Sunny and his brother are among a small yet growing number of match officials from black, Asian or minority ethnic (BAME) backgrounds. 

Although he has never faced discrimination of any kind during his time in football, Sunny said being the only South Asian referee at this level shines a “spotlight” on him, leaving “no margin for error”.

“I’ve always been in the minority,” he said. “It was always unusual to see an Asian referee, I didn’t look like the others and that’s the challenge, because if you make a mistake, you’re remembered. But if you want to be successful you need to be resilient, that’s part and parcel of the game.”

However, with the PGMOL committed to increasing representation in refereeing, a more diverse work force is actively being encouraged with refereeing talent being identified at an early stage, ultimately creating a pathway for referees in training to progress. 

Setting an example 

There will be an added sense of celebration when Sunny takes charge of the game between Northampton and Hartlepool this weekend, with the match taking place during South Asian Heritage Month, which ends on 17 August. 

Humble but proud, the married father-of-two said it sparks “real emotion” when people call him “an example to follow”, but there’s no doubt that the 38-year-old has emerged as a role model in his own right. 

Its such a big achievement for me, but I know Im going to have to be more thick skinned and resilient than ever. Im officiating in the EFL, in big games that mean something. Society is going to be looking at me and I might face challenges that Ive never faced before but Im ready for those challenges. 
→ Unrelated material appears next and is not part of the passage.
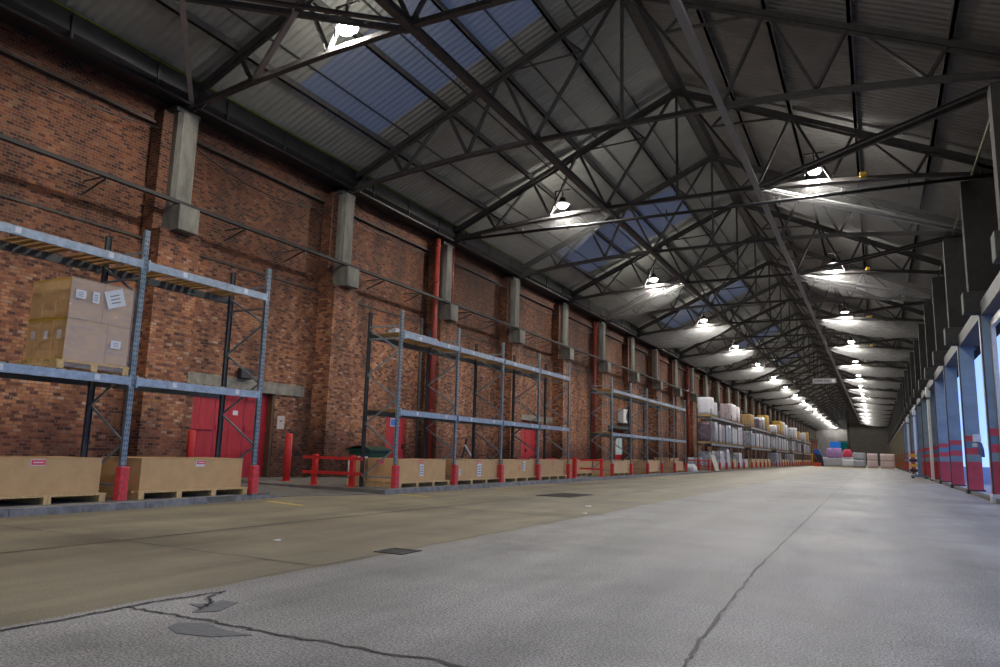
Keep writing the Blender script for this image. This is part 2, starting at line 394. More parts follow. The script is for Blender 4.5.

“I want to be a role model and to do that I have to lead by example which means I might have to work that little bit harder.”

Dad Jarnail previously said he wanted to inspire all ethnically-diverse referees and Sunny added to those comments, saying he also hopes to inspire the future generation of match officials. 

We are encouraging a more diverse work force because thats what our country is, diverse, and thats what football is promoting and trying to do. 

“It’s also about normalising that diversity. We want the younger generation to grow up and watching females referee or black people referee and for me to be the first British South Asian referee since my dad, it normalises the diversity in the game and that’s amazing.

“Instead of breaking down barriers, I want to be talking about how I’ve inspired others from a similar background to go on a similar journey. I want to be in a room telling my story to 200 people and inspiring them. If that happens, I’ve done my job.”